Taylor could have pursued a career in industry or gone on to an advanced degree. Neither appealed to her. What interested her was high-energy, go-go-go environment of the high school classroom. Her first assignment was at Santa Margarita Catholic High School. This fall, she landed at Huntington Beach High.

Taylor teaches five classes a day. No two are alike. The first begins at 7 a.m. The last ends at 12:18 p.m. Class time accounts for only about half of Taylor’s workday. In the afternoon, students — “my babies,” she calls them — pop in to her classroom, one after another.

Some come for help with homework or for review sessions. Others are looking for a congenial place to hang out or someone to share a meal with.

“A burrito with French fries! Thanks!” Taylor says to junior Ted Somekh, who has brought leftovers from a birthday celebration.

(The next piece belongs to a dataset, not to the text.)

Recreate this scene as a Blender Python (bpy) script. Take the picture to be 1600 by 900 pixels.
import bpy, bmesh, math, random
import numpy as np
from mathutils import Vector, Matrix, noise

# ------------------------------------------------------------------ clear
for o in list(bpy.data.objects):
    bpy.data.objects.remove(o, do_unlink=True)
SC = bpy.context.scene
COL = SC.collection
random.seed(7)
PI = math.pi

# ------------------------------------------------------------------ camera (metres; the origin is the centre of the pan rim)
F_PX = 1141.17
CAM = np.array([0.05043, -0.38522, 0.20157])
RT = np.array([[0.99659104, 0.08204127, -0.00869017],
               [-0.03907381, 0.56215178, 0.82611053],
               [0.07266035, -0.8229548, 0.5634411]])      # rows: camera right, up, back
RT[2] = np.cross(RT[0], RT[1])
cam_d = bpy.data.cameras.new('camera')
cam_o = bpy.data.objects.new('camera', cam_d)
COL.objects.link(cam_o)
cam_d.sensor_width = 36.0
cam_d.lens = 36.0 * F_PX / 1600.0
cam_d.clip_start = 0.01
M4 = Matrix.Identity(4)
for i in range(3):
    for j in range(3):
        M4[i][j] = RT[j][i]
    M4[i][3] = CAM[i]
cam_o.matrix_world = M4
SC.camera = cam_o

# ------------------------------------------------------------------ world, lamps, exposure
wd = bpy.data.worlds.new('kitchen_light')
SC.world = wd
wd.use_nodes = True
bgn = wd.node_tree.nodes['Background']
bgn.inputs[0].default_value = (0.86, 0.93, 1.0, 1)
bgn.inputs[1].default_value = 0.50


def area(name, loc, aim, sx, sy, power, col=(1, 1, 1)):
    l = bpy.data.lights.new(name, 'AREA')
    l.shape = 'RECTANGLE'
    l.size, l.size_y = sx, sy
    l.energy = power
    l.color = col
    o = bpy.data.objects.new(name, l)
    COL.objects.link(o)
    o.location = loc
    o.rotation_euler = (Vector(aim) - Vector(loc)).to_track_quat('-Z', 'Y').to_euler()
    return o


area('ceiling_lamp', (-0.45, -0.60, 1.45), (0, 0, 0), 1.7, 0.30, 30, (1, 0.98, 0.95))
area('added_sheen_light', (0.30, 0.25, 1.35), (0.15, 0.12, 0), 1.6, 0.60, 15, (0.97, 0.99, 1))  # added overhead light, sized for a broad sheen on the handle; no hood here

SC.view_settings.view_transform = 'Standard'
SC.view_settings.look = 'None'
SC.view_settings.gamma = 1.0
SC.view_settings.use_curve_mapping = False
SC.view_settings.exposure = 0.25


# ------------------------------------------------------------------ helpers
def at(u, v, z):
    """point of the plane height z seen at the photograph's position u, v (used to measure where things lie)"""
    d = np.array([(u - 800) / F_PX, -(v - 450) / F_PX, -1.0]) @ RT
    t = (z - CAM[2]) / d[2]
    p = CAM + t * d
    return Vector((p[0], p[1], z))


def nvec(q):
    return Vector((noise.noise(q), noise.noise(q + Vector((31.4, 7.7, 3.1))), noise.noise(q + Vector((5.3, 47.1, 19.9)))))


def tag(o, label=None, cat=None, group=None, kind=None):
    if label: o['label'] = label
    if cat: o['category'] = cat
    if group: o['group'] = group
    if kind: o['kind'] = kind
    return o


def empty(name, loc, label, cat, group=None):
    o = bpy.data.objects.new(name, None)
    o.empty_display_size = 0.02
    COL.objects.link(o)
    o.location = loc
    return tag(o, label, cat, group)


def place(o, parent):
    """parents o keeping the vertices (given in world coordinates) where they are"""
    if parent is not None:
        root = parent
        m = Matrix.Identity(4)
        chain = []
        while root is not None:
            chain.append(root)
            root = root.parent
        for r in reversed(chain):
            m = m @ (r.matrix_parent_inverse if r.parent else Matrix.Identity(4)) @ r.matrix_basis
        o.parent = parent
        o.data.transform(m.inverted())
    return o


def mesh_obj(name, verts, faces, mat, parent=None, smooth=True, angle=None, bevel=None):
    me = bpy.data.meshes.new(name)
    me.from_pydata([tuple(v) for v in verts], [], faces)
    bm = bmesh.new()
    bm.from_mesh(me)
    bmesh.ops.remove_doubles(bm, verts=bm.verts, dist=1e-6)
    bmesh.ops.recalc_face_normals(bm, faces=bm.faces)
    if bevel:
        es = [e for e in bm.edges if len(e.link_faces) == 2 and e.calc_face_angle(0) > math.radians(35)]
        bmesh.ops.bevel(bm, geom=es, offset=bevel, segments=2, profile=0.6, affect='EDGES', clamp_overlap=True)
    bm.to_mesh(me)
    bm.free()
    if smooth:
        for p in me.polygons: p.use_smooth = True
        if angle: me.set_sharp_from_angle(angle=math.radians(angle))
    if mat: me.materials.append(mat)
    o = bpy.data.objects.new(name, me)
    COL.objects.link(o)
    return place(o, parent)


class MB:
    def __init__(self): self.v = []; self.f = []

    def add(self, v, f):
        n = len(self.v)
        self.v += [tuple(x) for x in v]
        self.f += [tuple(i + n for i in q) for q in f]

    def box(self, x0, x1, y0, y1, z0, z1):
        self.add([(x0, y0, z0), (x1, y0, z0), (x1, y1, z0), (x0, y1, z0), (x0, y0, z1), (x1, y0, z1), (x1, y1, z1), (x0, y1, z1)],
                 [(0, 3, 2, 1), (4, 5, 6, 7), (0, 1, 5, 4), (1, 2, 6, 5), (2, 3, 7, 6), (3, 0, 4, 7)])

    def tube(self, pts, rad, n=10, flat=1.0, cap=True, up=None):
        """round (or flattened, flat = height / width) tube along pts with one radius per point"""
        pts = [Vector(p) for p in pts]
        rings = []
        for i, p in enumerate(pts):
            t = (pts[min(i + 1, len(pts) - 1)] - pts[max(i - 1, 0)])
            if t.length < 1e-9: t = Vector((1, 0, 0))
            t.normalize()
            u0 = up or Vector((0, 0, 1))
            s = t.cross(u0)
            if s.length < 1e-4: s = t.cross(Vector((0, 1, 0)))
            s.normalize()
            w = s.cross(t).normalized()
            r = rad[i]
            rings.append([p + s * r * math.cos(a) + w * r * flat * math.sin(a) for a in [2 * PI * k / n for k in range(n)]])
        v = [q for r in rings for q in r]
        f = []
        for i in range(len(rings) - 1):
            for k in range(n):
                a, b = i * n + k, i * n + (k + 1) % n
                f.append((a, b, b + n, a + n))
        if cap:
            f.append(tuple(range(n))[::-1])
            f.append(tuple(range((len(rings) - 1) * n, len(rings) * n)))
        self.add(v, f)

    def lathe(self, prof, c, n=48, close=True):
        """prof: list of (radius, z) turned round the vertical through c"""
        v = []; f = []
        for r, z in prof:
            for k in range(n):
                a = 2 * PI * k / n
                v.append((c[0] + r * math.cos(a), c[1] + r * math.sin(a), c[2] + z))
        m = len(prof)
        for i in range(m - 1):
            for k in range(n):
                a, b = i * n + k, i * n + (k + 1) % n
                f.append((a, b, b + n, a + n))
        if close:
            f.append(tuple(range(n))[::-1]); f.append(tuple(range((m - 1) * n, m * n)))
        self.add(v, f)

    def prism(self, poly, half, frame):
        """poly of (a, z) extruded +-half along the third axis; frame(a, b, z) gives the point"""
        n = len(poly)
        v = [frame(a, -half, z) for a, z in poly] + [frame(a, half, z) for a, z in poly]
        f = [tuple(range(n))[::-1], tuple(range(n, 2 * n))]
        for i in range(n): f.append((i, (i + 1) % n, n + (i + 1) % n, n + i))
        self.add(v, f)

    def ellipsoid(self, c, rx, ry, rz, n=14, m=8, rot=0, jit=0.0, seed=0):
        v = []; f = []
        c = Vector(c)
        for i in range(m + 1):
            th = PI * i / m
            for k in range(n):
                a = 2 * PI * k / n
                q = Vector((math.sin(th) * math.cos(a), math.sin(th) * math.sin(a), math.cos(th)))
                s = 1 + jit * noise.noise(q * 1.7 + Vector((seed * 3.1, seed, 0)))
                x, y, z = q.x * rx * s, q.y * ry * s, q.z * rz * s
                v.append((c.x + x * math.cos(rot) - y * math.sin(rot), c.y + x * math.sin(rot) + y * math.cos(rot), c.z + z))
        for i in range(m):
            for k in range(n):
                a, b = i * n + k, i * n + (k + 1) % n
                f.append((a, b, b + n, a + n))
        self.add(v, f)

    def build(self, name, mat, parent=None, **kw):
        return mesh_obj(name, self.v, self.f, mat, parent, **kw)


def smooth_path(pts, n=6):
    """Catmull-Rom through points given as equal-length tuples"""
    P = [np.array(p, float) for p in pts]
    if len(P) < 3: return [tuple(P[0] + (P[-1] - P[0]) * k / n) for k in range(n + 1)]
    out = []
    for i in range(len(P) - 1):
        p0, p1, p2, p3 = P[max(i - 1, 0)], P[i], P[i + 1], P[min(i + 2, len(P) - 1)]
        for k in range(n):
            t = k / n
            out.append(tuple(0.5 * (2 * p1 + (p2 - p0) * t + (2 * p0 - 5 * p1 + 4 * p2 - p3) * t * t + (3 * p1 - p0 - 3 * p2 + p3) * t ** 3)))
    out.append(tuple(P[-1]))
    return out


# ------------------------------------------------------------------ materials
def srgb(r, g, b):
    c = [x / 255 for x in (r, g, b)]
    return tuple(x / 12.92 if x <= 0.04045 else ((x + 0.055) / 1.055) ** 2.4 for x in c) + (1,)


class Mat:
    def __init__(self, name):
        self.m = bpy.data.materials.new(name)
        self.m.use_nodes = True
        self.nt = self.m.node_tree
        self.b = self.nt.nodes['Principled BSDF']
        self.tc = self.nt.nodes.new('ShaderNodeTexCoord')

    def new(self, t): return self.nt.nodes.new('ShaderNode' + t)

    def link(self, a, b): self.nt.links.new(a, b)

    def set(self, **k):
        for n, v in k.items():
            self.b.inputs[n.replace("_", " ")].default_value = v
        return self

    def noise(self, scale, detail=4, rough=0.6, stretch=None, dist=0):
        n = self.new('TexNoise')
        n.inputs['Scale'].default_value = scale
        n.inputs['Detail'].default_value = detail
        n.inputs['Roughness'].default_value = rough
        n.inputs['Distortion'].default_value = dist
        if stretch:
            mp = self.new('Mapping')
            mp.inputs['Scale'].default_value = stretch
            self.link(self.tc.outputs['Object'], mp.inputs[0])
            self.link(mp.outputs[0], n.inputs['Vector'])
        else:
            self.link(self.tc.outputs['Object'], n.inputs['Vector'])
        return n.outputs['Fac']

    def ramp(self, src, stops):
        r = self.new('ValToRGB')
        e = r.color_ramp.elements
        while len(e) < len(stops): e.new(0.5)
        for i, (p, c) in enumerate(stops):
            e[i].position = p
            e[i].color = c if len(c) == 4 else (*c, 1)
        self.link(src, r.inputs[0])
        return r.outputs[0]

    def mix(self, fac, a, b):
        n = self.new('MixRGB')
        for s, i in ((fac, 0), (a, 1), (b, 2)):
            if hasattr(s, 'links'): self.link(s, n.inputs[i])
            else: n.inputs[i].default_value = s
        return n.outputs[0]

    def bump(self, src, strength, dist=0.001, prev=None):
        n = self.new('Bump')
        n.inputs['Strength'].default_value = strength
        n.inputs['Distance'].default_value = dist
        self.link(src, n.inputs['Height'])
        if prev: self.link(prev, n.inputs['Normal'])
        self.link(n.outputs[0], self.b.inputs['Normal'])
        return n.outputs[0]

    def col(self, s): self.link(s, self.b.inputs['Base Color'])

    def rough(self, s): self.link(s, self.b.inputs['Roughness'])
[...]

If students invite her to attend their theatrical productions, football games, or choral performances, she goes. Sometimes, she does not shut off the lights in her classroom until 9 p.m. She says she doesn’t mind.

“The way I look at it is, the more you are their fan, the more that they are your fans.”

Of those, Taylor has plenty. Especially among girls, who say that Taylor does a lot to take the fear factor out of physics.

“People said, ‘Oh, you don’t want to take that class. It’s so hard,’ ” said junior Sydney Gentile. “But she’s just like, really inspiring. It’s my favorite class.”